Nate Silver writing about the period following the spread of the printing press through Europe in the 15th century:

“Meanwhile, exposure to so many ideas was producing mass confusion. The amount of information was increasing much more rapidly than our understanding of what to do with it, or our ability to differentiate the useful information from the mistruths.

“Paradoxically, the result of having so much more shared knowledge was increasing isolation along national and religious lines. The instinctual shortcut that we take when we have ‘too much information’ is to engage with it selectively, picking out the parts we like and ignoring the remainder, making allies with those who have made the same choices and enemies of the rest.”

Ok, so maybe it’s not as severe as that, but the parallels with the advertising world today appear fairly obvious. I’m reminded of the battles that regularly take place on Mumbrella between the social media disciples and the less ardent believers. Some divisions also still remain between online and offline, along with media and creative. It’s making it harder; increasing the noise.

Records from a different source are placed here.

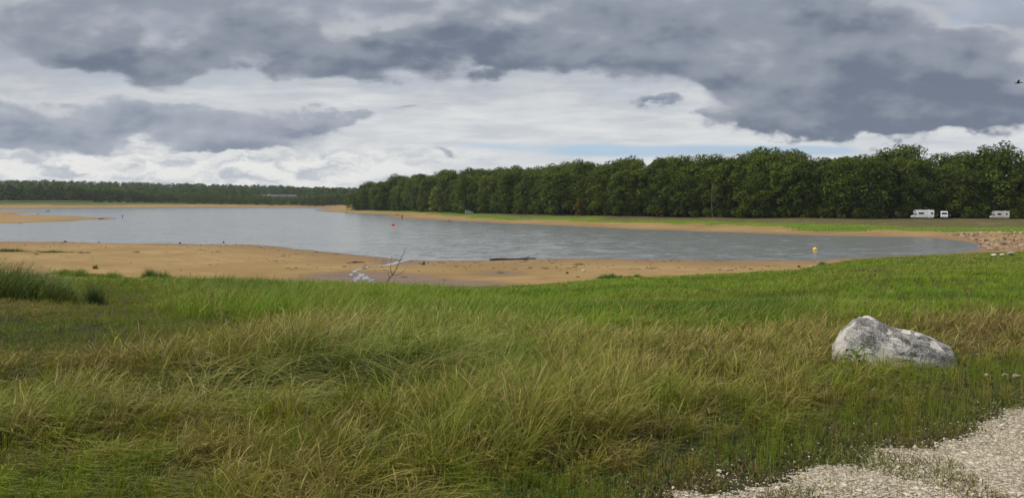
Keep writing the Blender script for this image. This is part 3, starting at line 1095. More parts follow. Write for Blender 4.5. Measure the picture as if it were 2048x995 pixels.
# what grows where: photo position of the root, height, straw share, vivid green share, lying flat, density
ZONES = np.array([
    # near rows, short green turf at the very front left and along the track
    (40, 960, .17, .15, .45, .2, 1), (200, 985, .17, .20, .4, .2, 1), (150, 920, .26, .3, .35, .2, 1), (320, 985, .24, .35, .25, .1, 1), (270, 930, .30, .3, .3, .1, 1),
    (450, 985, .42, .75, .05, .1, 1), (420, 930, .45, .6, .1, .1, 1), (600, 985, .46, .75, .05, .15, 1), (620, 920, .50, .55, .15, .05, 1), (800, 980, .42, .65, .1, .2, 1),
    (850, 920, .52, .5, .2, 0, 1), (1000, 985, .16, .25, .4, .1, 1), (1000, 935, .48, .5, .2, 0, 1), (1150, 990, .07, .25, .3, 0, 1), (1180, 945, .30, .5, .25, .2, 1), (1300, 985, .05, .3, .2, 0, .9),
    (1330, 915, .34, .55, .15, .2, 1), (1420, 945, .08, .3, .3, 0, 1), (1480, 885, .30, .45, .2, .1, 1), (1600, 900, .10, .4, .25, 0, 1), (1620, 850, .26, .4, .2, .1, 1), (1750, 860, .10, .45, .15, 0, .9),
    (1760, 810, .24, .4, .25, .1, 1), (1900, 815, .07, .5, .15, 0, .9), (1900, 775, .17, .4, .3, 0, 1), (2030, 780, .06, .55, .1, 0, .8), (1980, 745, .14, .3, .6, 0, 1), (2080, 725, .22, .2, .75, 0, 1),
    # front band of tall straw grass
    (60, 860, .34, .45, .2, .2, 1), (200, 850, .40, .40, .2, .1, 1), (400, 870, .44, .45, .2, .1, 1), (600, 860, .48, .40, .3, .05, 1), (760, 850, .50, .40, .25, 0, 1), (900, 850, .54, .45, .2, 0, 1), (1100, 850, .54, .5, .15, 0, 1),
    (1250, 830, .50, .5, .2, 0, 1), (1400, 820, .46, .5, .15, 0, 1), (1530, 800, .44, .5, .2, 0, 1), (1640, 775, .42, .45, .25, 0, 1), (1700, 760, .30, .5, .25, 0, 1),
    (100, 800, .36, .45, .2, .2, 1), (260, 800, .34, .5, .15, .4, 1),
    # combed hollow
    (420, 800, .42, .35, .3, .9, 1), (560, 790, .48, .3, .35, 1.0, 1), (700, 775, .52, .3, .4, 1.0, 1), (850, 760, .50, .25, .55, .9, 1), (960, 770, .45, .35, .45, .6, 1), (620, 750, .56, .35, .35, 1.0, 1), (480, 760, .50, .45, .2, .9, 1),
    (780, 735, .50, .25, .6, .7, 1), (340, 770, .34, .6, .1, .6, .8), (1080, 770, .46, .5, .2, .2, 1),
    # second ridge with straw tops
    (30, 770, .36, .6, .1, .1, 1), (140, 762, .44, .7, .05, .1, 1), (280, 752, .52, .75, .05, .1, 1), (420, 735, .56, .75, .05, .1, 1), (560, 715, .54, .75, .05, .1, 1), (680, 695, .48, .70, .1, .1, 1), (820, 690, .44, .5, .35, .2, 1),
    (950, 690, .48, .45, .45, .1, 1), (1060, 695, .46, .45, .4, .1, 1), (1180, 705, .40, .55, .25, .2, 1), (1300, 720, .36, .75, .05, .1, 1), (1430, 725, .38, .75, .05, .1, 1), (1560, 720, .38, .75, .05, .1, 1), (1660, 715, .36, .7, .1, .1, 1),
    (1200, 760, .42, .6, .15, .1, 1), (1350, 770, .44, .6, .1, .1, 1), (1500, 760, .44, .6, .1, .1, 1),
    (1600, 680, .34, .75, .05, .1, 1), (1700, 672, .28, .7, .1, .1, 1), (1830, 672, .36, .8, .05, .1, 1), (1950, 685, .38, .9, .0, .1, 1), (2050, 690, .38, .95, .0, .1, 1), (1950, 715, .26, .75, .1, .1, 1), (2050, 650, .36, .9, .0, .1, 1), (1900, 648, .32, .8, .15, .1, 1),
    # trodden short ground on the left
    (30, 655, .08, .6, .1, 0, .6), (120, 670, .05, .3, .35, 0, .5), (220, 650, .05, .3, .4, 0, .5), (50, 695, .06, .4, .3, 0, .6), (180, 700, .07, .45, .25, 0, .6), (60, 730, .22, .6, .1, 0, 1), (80, 632, .16, .85, .0, .3, .8), (190, 625, .10, .7, .1, .2, .8), (240, 622, .05, .25, .5, 0, .8), (260, 690, .16, .5, .2, 0, .9), (340, 660, .10, .4, .3, 0, .9), (280, 640, .08, .3, .4, 0, .9),
    # vivid green belt
    (330, 618, .44, .10, .85, .2, 1), (420, 625, .50, .15, .8, .2, 1), (540, 630, .52, .15, .8, .2, 1), (680, 632, .50, .15, .8, .2, 1), (820, 632, .42, .15, .85, .2, 1), (960, 632, .38, .10, .9, .2, 1), (1100, 640, .36, .10, .85, .2, 1),
    (1240, 652, .36, .15, .8, .2, 1), (1380, 655, .36, .15, .75, .2, 1), (1500, 650, .38, .1, .7, .2, 1), (1600, 640, .34, .2, .7, .2, 1), (1750, 635, .24, .3, .7, .1, 1), (1900, 625, .18, .2, .85, .1, 1), (2050, 622, .16, .2, .85, .1, 1),
    (400, 596, .55, .05, .9, .2, 1), (560, 602, .60, .05, .9, .2, 1), (700, 604, .58, .05, .95, .2, 1), (900, 604, .48, .02, 1.0, .2, 1), (1100, 600, .26, .0, 1.0, .1, 1), (1300, 598, .22, .0, 1.0, .1, 1), (1500, 596, .20, .0, 1.0, .1, 1),
    (1700, 595, .18, .05, .95, .1, 1), (1900, 590, .16, .05, .95, .1, 1), (2050, 590, .16, .1, .9, .1, 1),
    (300, 572, .50, .10, .85, .1, 1), (420, 580, .60, .05, .9, .1, 1), (600, 583, .60, .0, 1.0, .1, 1), (800, 585, .50, .0, 1.0, .1, 1), (1000, 582, .30, .0, 1.0, .1, 1), (1200, 572, .26, .0, 1.0, .1, 1), (1400, 566, .22, .0, 1.0, .1, 1), (1600, 560, .22, .0, 1.0, .1, 1),
    (1800, 550, .20, .0, .95, .1, 1), (1750, 560, .16, .1, .9, .1, .9), (2000, 550, .20, .0, .95, .1, 1), (150, 590, .06, .2, .6, 0, .9), (230, 585, .05, .2, .6, 0, .8), (200, 560, .3, .15, .75, 0, .6), (60, 575, .3, .15, .7, 0, .8), (240, 604, .05, .25, .55, 0, .8)])


def zone(px, py):
    sx = 75.0
    sy = np.clip(.10 * (ZONES[:, 1] - 560) + 6, 6, 34)
    out = np.empty((len(px), 5))
    for a in range(0, len(px), 20000):
        dx = (px[a:a + 20000, None] - ZONES[None, :, 0]) / sx
        dy = (py[a:a + 20000, None] - ZONES[None, :, 1]) / sy[None]
        d2 = dx * dx + dy * dy
        wgt = np.exp(-d2) + 1e-4 / (1 + d2) ** 2
        out[a:a + 20000] = wgt @ ZONES[:, 2:] / wgt.sum(1, keepdims=True)
    return out.T


def scatter(n, y0, y1, p, s0=-.80, s1=.80, rng=RNG):
    """pdf over distance proportional to y**p"""
    q = p + 1
    y = (rng.random(n) * (y1 ** q - y0 ** q) + y0 ** q) ** (1 / q)
    return rng.uniform(s0, s1, n) * y, y


C_OLIVE, C_YEL, C_STRAW, C_BROWN = map(np.array, ((.125, .155, .014), (.255, .255, .022), (.400, .315, .105), (.165, .105, .042)))
C_VIV, C_VIV2, C_DARK = map(np.array, ((.122, .245, .009), (.235, .315, .016), (.044, .110, .012)))
BOULDER = np.array([on_ground(1795, 728)[0], on_ground(1795, 728)[1] + .18])


def mixc(a, b, t):
    return a + (b - a) * np.asarray(t)[:, None]


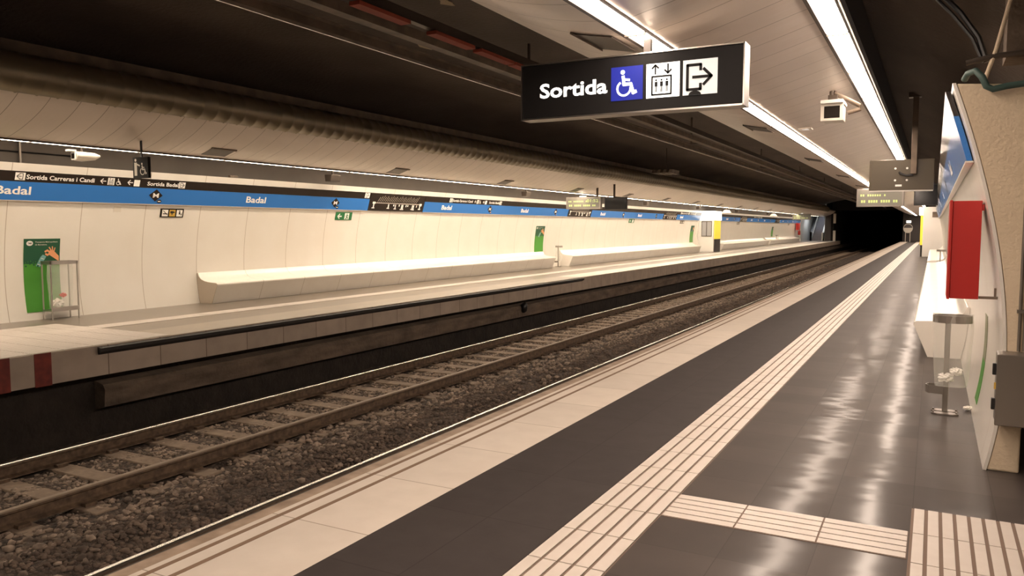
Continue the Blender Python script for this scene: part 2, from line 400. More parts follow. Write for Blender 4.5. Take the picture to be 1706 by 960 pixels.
# passage beyond the pillar
slab('wall_passage', .80, 3.2, 8.4, 8.6, 0, 3.2, 'endgrey'); slab('wall_passage_side', 3.2, 3.3, Y0, 8.6, 0, 3.4, 'concrete')
slab('wall_lintel', .36, 3.2, 5.95, 6.25, 2.62, 4.2, 'undercon')
# vault
n = 40; prof = []
for k in range(n+1):
    a = math.radians(12 + 156*k/n); prof.append((-6.45+8.5*math.cos(a), .6+4.25*math.sin(a)))
prof2 = prof + [(p[0]*1.0 + (p[0]+6.45)*.03, p[1]+.2) for p in prof[::-1]]
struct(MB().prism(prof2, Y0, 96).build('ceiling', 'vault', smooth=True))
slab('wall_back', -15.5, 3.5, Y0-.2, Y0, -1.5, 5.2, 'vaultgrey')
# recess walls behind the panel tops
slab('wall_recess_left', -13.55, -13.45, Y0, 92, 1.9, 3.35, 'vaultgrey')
# end walls round the tunnel mouth
slab('wall_end_right', -3.05, 2.4, 96.0, 96.3, -1.4, 5.2, 'endgrey'); slab('wall_end_top', -10.3, -3.05, 96.0, 96.3, 3.5, 5.2, 'darkmat')
slab('wall_tunnel_left', -10.4, -10.1, 96.3, 130, -1.4, 3.6, 'darkmat'); slab('wall_tunnel_right', -3.05, -2.8, 96.3, 130, -1.4, 3.6, 'darkmat')
slab('wall_tunnel_end', -10.4, -2.8, 130, 130.2, -1.6, 3.6, 'darkmat'); slab('ceiling_tunnel', -10.4, -2.8, 96.3, 130, 3.5, 3.7, 'darkmat')
slab('wall_end_left', -11.05, -10.3, 106, 106.3, -.1, 5.2, 'endgrey'); slab('wall_shaft_back', -15.5, -11.07, 110, 110.2, -.1, 9, 'vaultgrey'); slab('wall_shaft_side', -11.22, -11.07, 97.5, 110, 0, 9, 'white')
slab('floor_end', -15.2, -10.2, YE, 106, -.1, 0, 'gtilefar'); slab('ceiling_end', -11.07, -10.1, 96, 106, 3.45, 3.6, 'endgrey'); slab('ceiling_shaft', -15.5, -11.07, 98, 110, 8.8, 9, 'vaultgrey')
slab('wall_stair_side', -13.5, -13.35, 93.5, 110, 0, 9, 'white'); slab('wall_pier', -13.6, -13.2, 93.0, 93.45, 0, 3.0, 'white')
# platform screen pieces at the tunnel mouth
struct(MB().prism([(-11.05, 0), (-10.15, 0), (-10.15, 3.4), (-11.05, 3.4)], 96.6, 96.9).build('wall_screen', 'endgrey'))

# canopies
def canopy(far):
    pts = [(-2.98, 3.24 if not far else 3.36), (-2.85, 3.10), (-2.66, 3.02), (-2.45, 2.935), (-2.2, 2.865), (-1.98, 2.825), (-1.80, 2.81), (-1.66, 2.81), (-1.55, 2.835), (-1.4, 2.87), (-1.1, 2.96), (-.80, 3.05), (-.64, 3.06), (-.58, 3.10)]
    if far: pts = [(-2.98, 3.36), (-2.85, 3.22), (-2.66, 3.09), (-2.45, 2.98), (-2.2, 2.875), (-1.98, 2.80), (-1.80, 2.755), (-1.66, 2.75), (-1.55, 2.78), (-1.4, 2.84), (-1.1, 2.95), (-.80, 3.05), (-.64, 3.06), (-.58, 3.10)]
    # resample smoothly
    P = []
    for i in range(len(pts)-1):
        p0 = pts[max(i-1, 0)]; p1 = pts[i]; p2 = pts[i+1]; p3 = pts[min(i+2, len(pts)-1)]
        for t in (0, .34, .67):
            P.append(tuple(.5*((2*p1[j]) + (-p0[j]+p2[j])*t + (2*p0[j]-5*p1[j]+4*p2[j]-p3[j])*t*t + (-p0[j]+3*p1[j]-3*p2[j]+p3[j])*t**3) for j in (0, 1)))
    P.append(pts[-1]); top = [(x, z+.03) for x, z in P[::-1]]
    prof = P + top
    if far: prof = [(-12.9-x, z) for x, z in prof]
    o = MB().prism(prof, Y0, 95.9 if far else Y1-.5).build('ceiling_canopy', 'canopy', smooth=True)
    return struct(o)
canopy(False); canopy(True)
slab('trim_8', -.60, -.57, Y0, Y1-.5, 3.03, 3.35, 'darkmat')

# ================================================================== LIGHTS
def tube_light(far, inner):
    if inner: x0, x1, z = (-1.80, -1.665, 2.79)
    else: x0, x1, z = (-.785, -.635, 3.035)
    if far: x0, x1 = -12.9-x1, -12.9-x0; z -= .038 if inner else 0
    zt = (.001 if not far else -.002)+z+.012
    cx = (x0+x1)/2; side = 'across the tracks' if far else 'above the near platform'
    lab = ('glowing fluorescent ceiling light in the strip over the bench side ' if not inner else 'glowing fluorescent ceiling light in the strip nearer the tracks ') + side
    t = thing('fluorescent_light', lab, 'light', (cx, 0, z), lab.replace('glowing fluorescent ceiling light', 'fluorescent lights'))
    MB().prism([(x0, zt), (x0+.004, z-.006), (x0+.03, z-.014), (x1-.03, z-.014), (x1-.004, z-.006), (x1, zt)], .01, 1.69).build('diffuser', 'stripfar' if far else 'strip', t)
    f = MB(); f.box((x0-.030, 0, z-.006), (x0-.002, 1.7, zt)); f.box((x1+.002, 0, z-(.020 if far and inner else .004)), (x1+.016, 1.7, zt)); f.box((x0-.002, -.008, z-.020), (x1+.002, .008, zt)); f.build('housing', 'darksteel', t)
    return t
for far in (False, True):
    for inner in (True, False):
        a = -5.3; N = 58 if not far else 57
        if far: N = 57
        root = tube_light(far, inner); base = root
        root.location.y = a
        bright = None
        for k in range(1, N):
            y = a+1.7*k
            if far and 15 < y < 47.5:            # tubes over the two long benches, set brighter for the wall's glow
                c = dup(root, (0, 1.7*k, 0))
                for ch in c.children:
                    if 'diffuser' in ch.name:
                        if bright is None: bright = ch.data.copy(); bright.materials[0] = M['stripfarbright']
                        ch.data = bright
            else: dup(root, (0, 1.7*k, 0))

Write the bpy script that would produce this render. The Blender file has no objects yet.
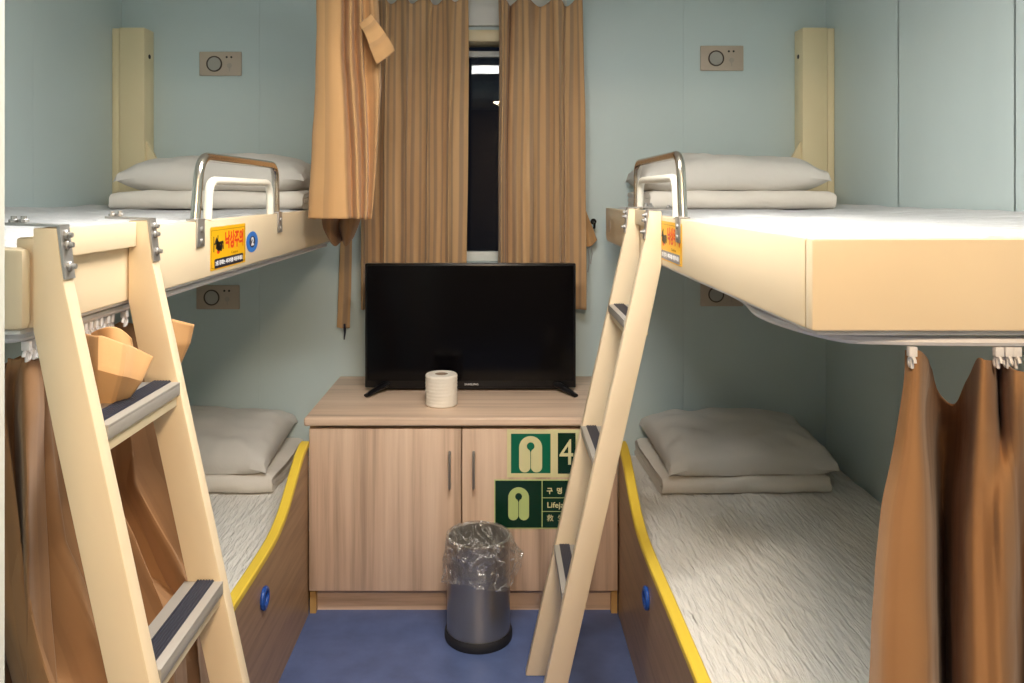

Accurate and actionable modelling may be our best chance to find the missing signal.

It’s a way for us to rise above the noise and get closer to an objective analysis of the communications tactics that are best contributing to our objectives, to recommend an optimum weighting between them, and to forecast advertising outcomes.

It should be said that Nate does point out examples of where modelling has failed rather spectacularly: The 28% default of AAA-rated Collaterised Debt Obligations (CDOs) during the global financial crisis when only 0.12% were forecast to default. But he also points to the successes: Meteorologists have significantly improved our ability to forecast the weather over the last 30 years or so.

The book cautions us to the dangers of over-confidence and asks us to avoid falling into the trap of making definitive predictions: “You are likely to sell 1,345 vehicles this month”. Instead, a probablistic approach, to better reflect the uncertainty inherent in forecasting, is suggested: “With this plan, you have a 45% chance of selling 1,200-1,300 vehicles this month, a 30% chance of 1,300-1,450 and a 15% chance of selling <1,200.”

There are clear barriers to a world where advertising outcomes can be better forecast.

Today’s models are far from perfect, and the need to improve and update the assumptions they’re based on is constant. With an ever changing communications landscape, our models need to be built in a way that leaves room to test innovation and the new tactics that come with it. The cost of modelling can be high, and the talent mix in agencies needs to continue changing to better reflect the growing importance of advanced statistical skills. It won’t be easy, but it will be worth it.

Back to those predictions for the year ahead: I did find one that I like. Writing in Advertising Age, one commentator predicted that 2013 will be the year that agencies marry the creatives and the quants. Let’s hope he’s right.